Data lines:
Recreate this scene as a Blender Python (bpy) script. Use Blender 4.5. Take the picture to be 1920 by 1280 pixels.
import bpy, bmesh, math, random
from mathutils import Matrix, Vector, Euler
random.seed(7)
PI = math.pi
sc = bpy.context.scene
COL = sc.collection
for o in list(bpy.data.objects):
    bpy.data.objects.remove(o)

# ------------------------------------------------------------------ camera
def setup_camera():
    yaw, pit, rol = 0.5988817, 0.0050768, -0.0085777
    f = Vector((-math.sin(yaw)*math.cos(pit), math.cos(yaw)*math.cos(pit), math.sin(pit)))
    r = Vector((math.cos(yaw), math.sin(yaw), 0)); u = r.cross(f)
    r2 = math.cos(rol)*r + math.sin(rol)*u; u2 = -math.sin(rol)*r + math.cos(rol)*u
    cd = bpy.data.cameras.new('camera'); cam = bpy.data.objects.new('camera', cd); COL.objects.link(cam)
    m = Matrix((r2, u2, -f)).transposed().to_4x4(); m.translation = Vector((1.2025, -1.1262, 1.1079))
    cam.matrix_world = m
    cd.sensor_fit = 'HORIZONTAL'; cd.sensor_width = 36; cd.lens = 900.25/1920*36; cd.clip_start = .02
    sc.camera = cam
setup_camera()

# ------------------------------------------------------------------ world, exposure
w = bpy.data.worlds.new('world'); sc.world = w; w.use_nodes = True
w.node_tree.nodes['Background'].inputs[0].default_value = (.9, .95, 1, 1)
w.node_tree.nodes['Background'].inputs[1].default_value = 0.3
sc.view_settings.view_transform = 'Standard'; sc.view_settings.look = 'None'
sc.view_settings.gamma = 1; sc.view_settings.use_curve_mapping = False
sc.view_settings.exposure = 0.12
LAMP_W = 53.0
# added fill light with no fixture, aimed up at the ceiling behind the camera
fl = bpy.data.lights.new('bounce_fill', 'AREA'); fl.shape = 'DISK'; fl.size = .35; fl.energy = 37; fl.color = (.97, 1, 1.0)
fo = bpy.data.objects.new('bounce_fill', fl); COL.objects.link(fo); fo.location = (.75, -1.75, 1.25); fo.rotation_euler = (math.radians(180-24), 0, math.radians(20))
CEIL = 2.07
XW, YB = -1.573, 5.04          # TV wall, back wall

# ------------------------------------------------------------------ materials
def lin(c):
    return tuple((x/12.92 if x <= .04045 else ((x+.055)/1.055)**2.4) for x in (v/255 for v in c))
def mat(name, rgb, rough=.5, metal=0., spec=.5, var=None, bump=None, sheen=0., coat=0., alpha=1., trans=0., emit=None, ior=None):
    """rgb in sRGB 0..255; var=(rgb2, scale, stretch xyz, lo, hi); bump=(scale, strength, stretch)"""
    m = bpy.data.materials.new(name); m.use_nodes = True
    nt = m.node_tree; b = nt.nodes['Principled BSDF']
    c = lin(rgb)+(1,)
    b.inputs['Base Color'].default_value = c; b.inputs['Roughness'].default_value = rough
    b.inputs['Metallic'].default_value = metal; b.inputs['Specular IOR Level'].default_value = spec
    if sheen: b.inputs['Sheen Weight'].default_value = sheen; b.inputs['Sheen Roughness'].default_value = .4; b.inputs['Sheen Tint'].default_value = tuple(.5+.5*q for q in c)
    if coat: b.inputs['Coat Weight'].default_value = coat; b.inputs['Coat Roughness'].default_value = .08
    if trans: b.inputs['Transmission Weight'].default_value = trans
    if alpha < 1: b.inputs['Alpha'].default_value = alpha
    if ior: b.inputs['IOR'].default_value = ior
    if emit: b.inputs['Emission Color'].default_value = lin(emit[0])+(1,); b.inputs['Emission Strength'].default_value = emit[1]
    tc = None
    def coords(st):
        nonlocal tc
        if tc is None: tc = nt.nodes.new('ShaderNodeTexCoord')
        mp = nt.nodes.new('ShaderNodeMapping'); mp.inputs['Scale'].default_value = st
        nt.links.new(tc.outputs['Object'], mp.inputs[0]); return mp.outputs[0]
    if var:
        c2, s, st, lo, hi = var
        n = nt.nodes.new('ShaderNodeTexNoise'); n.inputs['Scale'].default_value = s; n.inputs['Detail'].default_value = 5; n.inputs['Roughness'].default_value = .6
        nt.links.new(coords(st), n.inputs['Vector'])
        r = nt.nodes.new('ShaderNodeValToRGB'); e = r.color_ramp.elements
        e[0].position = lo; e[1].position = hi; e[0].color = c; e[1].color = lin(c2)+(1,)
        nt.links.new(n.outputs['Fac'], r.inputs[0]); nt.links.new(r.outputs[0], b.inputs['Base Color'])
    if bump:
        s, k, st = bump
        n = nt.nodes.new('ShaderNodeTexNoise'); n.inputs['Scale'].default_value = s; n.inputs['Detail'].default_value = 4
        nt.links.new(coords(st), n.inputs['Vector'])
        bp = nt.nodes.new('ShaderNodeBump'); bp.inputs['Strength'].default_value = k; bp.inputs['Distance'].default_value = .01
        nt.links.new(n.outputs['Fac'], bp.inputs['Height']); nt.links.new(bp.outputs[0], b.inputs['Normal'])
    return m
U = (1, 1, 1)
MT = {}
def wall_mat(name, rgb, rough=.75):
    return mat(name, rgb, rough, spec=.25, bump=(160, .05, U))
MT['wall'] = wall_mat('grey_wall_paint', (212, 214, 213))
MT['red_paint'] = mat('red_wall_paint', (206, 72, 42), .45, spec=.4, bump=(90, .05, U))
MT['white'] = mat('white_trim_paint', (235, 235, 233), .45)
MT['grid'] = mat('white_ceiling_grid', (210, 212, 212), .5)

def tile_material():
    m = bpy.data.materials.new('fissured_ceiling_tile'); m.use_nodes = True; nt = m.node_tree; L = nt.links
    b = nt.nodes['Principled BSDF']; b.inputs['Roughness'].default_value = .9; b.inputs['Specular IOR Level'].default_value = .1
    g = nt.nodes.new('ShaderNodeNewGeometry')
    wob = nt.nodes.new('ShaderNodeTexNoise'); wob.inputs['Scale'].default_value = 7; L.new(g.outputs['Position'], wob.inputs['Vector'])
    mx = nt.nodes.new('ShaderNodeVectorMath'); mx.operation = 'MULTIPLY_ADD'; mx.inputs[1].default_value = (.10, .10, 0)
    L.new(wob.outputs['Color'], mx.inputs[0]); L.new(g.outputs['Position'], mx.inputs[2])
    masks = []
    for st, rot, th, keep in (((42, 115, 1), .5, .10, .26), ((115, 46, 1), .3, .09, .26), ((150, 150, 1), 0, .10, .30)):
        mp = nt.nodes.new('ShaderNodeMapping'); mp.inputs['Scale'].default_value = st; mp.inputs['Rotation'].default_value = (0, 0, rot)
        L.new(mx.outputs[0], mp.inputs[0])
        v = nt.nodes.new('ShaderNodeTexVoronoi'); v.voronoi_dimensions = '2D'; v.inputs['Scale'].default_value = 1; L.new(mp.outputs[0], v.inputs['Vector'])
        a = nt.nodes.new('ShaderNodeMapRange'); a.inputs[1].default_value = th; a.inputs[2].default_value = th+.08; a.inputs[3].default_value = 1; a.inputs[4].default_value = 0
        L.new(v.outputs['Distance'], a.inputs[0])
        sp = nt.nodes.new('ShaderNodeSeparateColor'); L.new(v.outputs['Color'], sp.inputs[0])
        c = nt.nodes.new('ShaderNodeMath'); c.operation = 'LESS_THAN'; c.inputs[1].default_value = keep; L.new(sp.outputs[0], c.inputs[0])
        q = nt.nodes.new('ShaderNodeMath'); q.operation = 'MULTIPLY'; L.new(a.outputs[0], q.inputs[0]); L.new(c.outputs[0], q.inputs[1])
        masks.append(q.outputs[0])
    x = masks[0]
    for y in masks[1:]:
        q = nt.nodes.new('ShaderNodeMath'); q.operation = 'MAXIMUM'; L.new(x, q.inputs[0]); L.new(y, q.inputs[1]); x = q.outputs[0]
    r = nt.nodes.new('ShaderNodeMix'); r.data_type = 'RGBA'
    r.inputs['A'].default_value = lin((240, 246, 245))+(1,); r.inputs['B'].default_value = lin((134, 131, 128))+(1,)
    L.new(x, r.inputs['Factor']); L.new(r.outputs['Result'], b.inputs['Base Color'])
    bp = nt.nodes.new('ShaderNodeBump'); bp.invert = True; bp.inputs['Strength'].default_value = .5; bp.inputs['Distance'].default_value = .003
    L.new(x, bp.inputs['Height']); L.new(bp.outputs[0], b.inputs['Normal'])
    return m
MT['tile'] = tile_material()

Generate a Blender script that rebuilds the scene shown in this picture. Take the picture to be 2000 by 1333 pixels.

Task brief:
Please restate only the opening stretch of the records above: every line from the first through the one containing "XW, YB = -1.573, 5.04", exactly as written.

Reply:
Recreate this scene as a Blender Python (bpy) script. Use Blender 4.5. Take the picture to be 1920 by 1280 pixels.
import bpy, bmesh, math, random
from mathutils import Matrix, Vector, Euler
random.seed(7)
PI = math.pi
sc = bpy.context.scene
COL = sc.collection
for o in list(bpy.data.objects):
    bpy.data.objects.remove(o)

# ------------------------------------------------------------------ camera
def setup_camera():
    yaw, pit, rol = 0.5988817, 0.0050768, -0.0085777
    f = Vector((-math.sin(yaw)*math.cos(pit), math.cos(yaw)*math.cos(pit), math.sin(pit)))
    r = Vector((math.cos(yaw), math.sin(yaw), 0)); u = r.cross(f)
    r2 = math.cos(rol)*r + math.sin(rol)*u; u2 = -math.sin(rol)*r + math.cos(rol)*u
    cd = bpy.data.cameras.new('camera'); cam = bpy.data.objects.new('camera', cd); COL.objects.link(cam)
    m = Matrix((r2, u2, -f)).transposed().to_4x4(); m.translation = Vector((1.2025, -1.1262, 1.1079))
    cam.matrix_world = m
    cd.sensor_fit = 'HORIZONTAL'; cd.sensor_width = 36; cd.lens = 900.25/1920*36; cd.clip_start = .02
    sc.camera = cam
setup_camera()

# ------------------------------------------------------------------ world, exposure
w = bpy.data.worlds.new('world'); sc.world = w; w.use_nodes = True
w.node_tree.nodes['Background'].inputs[0].default_value = (.9, .95, 1, 1)
w.node_tree.nodes['Background'].inputs[1].default_value = 0.3
sc.view_settings.view_transform = 'Standard'; sc.view_settings.look = 'None'
sc.view_settings.gamma = 1; sc.view_settings.use_curve_mapping = False
sc.view_settings.exposure = 0.12
LAMP_W = 53.0
# added fill light with no fixture, aimed up at the ceiling behind the camera
fl = bpy.data.lights.new('bounce_fill', 'AREA'); fl.shape = 'DISK'; fl.size = .35; fl.energy = 37; fl.color = (.97, 1, 1.0)
fo = bpy.data.objects.new('bounce_fill', fl); COL.objects.link(fo); fo.location = (.75, -1.75, 1.25); fo.rotation_euler = (math.radians(180-24), 0, math.radians(20))
CEIL = 2.07
XW, YB = -1.573, 5.04          # TV wall, back wall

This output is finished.